Tracing Oscilloscope Coverage

EE-Evaluation Engineering began in March 1962 as a vehicle for reliability topics, primarily as they related to passive components. IC failure analysis was featured in a 1968 article, and that year color was added to the front cover image—one color, the same one as used for the magazine’s title.

In the first several years, little oscilloscope coverage appeared and what did related to testing components. A few scopes were shown in overviews of test labs, and an article about probe adjustment, accompanied by monochrome screen shots of analog scope traces, ran in the November/December 1969 issue.

Figure 1 Tektronix Model 517A Oscilloscope c. 1956

During the 1970s, more types of instruments were covered, more RF topics were included, and the long-running “Coping with Static Electricity” series began. Component performance underpinned the editorial content, generating many ATE articles as ICs proliferated. Scopes, however, were covered as just another tool for evaluating components until 1978 when an article discussed plug-in modules for the Tektronix TM500 Oscilloscope.

The 1980s brought tremendous change to the magazine.
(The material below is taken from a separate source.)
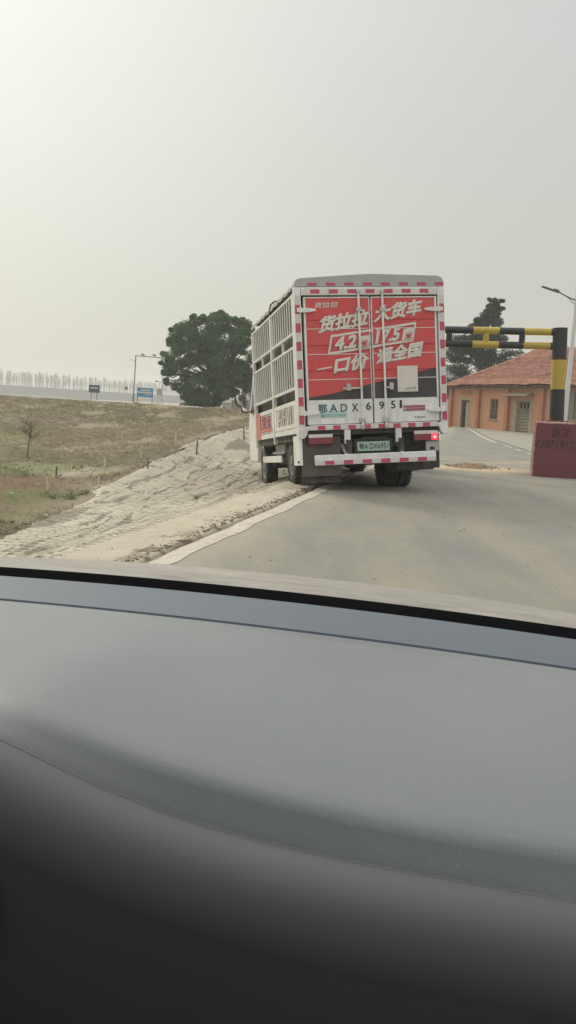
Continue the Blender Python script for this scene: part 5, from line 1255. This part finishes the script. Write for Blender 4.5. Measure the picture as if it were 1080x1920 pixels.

EE began running full-color covers in 1978-79 and by 1984 committed to monthly publication in contrast to the earlier semimonthly schedule. The editorial calendar established an annual rotation of important topics with scope coverage appearing in each February issue. By 1985, performance scopes were featured. Tektronix, Nicolet, and LeCroy were advertising, but LeCroy didn’t launch its first DSO, the 9400, until 1987 and instead was selling CAMAC digitizers.

As the ‘80s drew to a close, Tektronix was promoting the touchscreen-controlled 11000 Mainframe Sampling Scope, the popular 2430, and 22xx variants. Gould’s 4070, 1602, and 400 models were being advertised as was Nicolet’s 4094 with its bolted-on floppy drive. European Philips DSOs were rebranded and sold in the United States through Fluke, and the list of scope advertisers grew to include Iwatsu, Panasonic, and Hitachi.

During the 1990s, “faster, deeper, wider, and smarter” described the directions DSOs were taking. In 1997, EE ran a Tektronix article that addressed digital communications signals as used in cell phones. Scopes included sufficient measurement capabilities that standard-specific routines could be executed and eye diagrams and mask violations displayed. Triggering had progressed from simple level and transition sensing to include a wide range of waveform parameters.

After 2000, scopes used IBM’s SiGe process to facilitate very high bandwidth preamps, and DSP techniques further enhanced frequency response. A 2002 article from LeCroy, “Using a DSO for Signal Analysis,” highlighted signal transformations to the frequency, statistical, and parameter-modulation domains. Lower cost DSOs adopted a PC-based format.

Agilent Technologies’ Richard Markley, strategic product planner—high-volume oscilloscopes, commented on the company’s 1997 invention of the mixed-signal oscilloscope (MSO), which combines logic analysis capabilities with two or four analog channels. He called the MSO “one of our major innovations since entering the oscilloscope business 55 years ago as Hewlett-Packard.”

Just a year later, Tektronix patented the digital phosphor oscilloscope (DPO) technology, which Roy Siegel, general manager of oscilloscopes, termed “the most significant” of the many breakthroughs achieved throughout the company’s history. A DPO overlays thousands of fast acquisitions as an intensity- or color-modulated image to allow a high probability of capturing infrequent events.

The last 10 years have seen a 5x increase in DSO sampling rate and bandwidth. In 2000, Tektronix introduced the 6-GHz/20-GS/s TDS6604. Today, LeCroy, Agilent, and Tektronix all sell direct-sampling scopes with at least 30-GHz bandwidth and 100-GS/s sampling rate. And, in 2010, Rohde & Schwarz became the fourth major manufacturer of high-performance DSOs.

In 2011, Tektronix launched the MDO4000 Mixed-Domain Oscilloscope, which includes a single 6-GHz RF input with four analog and 16 digital channels. The DSO became an RF/microwave instrument in the new millennium and has proliferated to include MSOs, DPOs, and MDOs.

Based on the progress to date and the unrelenting drive to ever-faster and more complex communications protocols, scopes will continue to evolve. You can read all about it in EE-Evaluation Engineering as we begin the next 50 years of service to the test and evaluation community.